### [TASK DIRECTIONS]
Write the data out again, exactly as given.

### [MATERIALS PROVIDED]
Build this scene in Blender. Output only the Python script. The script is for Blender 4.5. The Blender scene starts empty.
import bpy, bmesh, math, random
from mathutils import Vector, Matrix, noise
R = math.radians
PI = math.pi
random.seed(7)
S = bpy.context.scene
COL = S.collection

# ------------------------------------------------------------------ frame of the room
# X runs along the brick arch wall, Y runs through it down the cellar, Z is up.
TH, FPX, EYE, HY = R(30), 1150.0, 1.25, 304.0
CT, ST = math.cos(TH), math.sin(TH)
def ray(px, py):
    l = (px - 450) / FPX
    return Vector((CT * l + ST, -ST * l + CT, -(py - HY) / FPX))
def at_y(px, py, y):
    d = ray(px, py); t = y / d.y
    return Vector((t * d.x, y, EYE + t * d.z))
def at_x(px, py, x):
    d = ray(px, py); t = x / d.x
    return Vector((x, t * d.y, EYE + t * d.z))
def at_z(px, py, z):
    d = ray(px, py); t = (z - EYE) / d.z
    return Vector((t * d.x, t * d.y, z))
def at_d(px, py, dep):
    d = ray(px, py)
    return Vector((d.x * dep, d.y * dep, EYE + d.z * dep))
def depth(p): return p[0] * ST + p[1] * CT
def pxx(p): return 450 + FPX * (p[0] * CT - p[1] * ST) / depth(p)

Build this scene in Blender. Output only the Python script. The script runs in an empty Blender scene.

### [FINAL ANSWER]
Build this scene in Blender. Output only the Python script. The script is for Blender 4.5. The Blender scene starts empty.
import bpy, bmesh, math, random
from mathutils import Vector, Matrix, noise
R = math.radians
PI = math.pi
random.seed(7)
S = bpy.context.scene
COL = S.collection

# ------------------------------------------------------------------ frame of the room
# X runs along the brick arch wall, Y runs through it down the cellar, Z is up.
TH, FPX, EYE, HY = R(30), 1150.0, 1.25, 304.0
CT, ST = math.cos(TH), math.sin(TH)
def ray(px, py):
    l = (px - 450) / FPX
    return Vector((CT * l + ST, -ST * l + CT, -(py - HY) / FPX))
def at_y(px, py, y):
    d = ray(px, py); t = y / d.y
    return Vector((t * d.x, y, EYE + t * d.z))
def at_x(px, py, x):
    d = ray(px, py); t = x / d.x
    return Vector((x, t * d.y, EYE + t * d.z))
def at_z(px, py, z):
    d = ray(px, py); t = (z - EYE) / d.z
    return Vector((t * d.x, t * d.y, z))
def at_d(px, py, dep):
    d = ray(px, py)
    return Vector((d.x * dep, d.y * dep, EYE + d.z * dep))
def depth(p): return p[0] * ST + p[1] * CT
def pxx(p): return 450 + FPX * (p[0] * CT - p[1] * ST) / depth(p)

Build this scene in Blender. Output only the Python script. The script runs in an empty Blender scene.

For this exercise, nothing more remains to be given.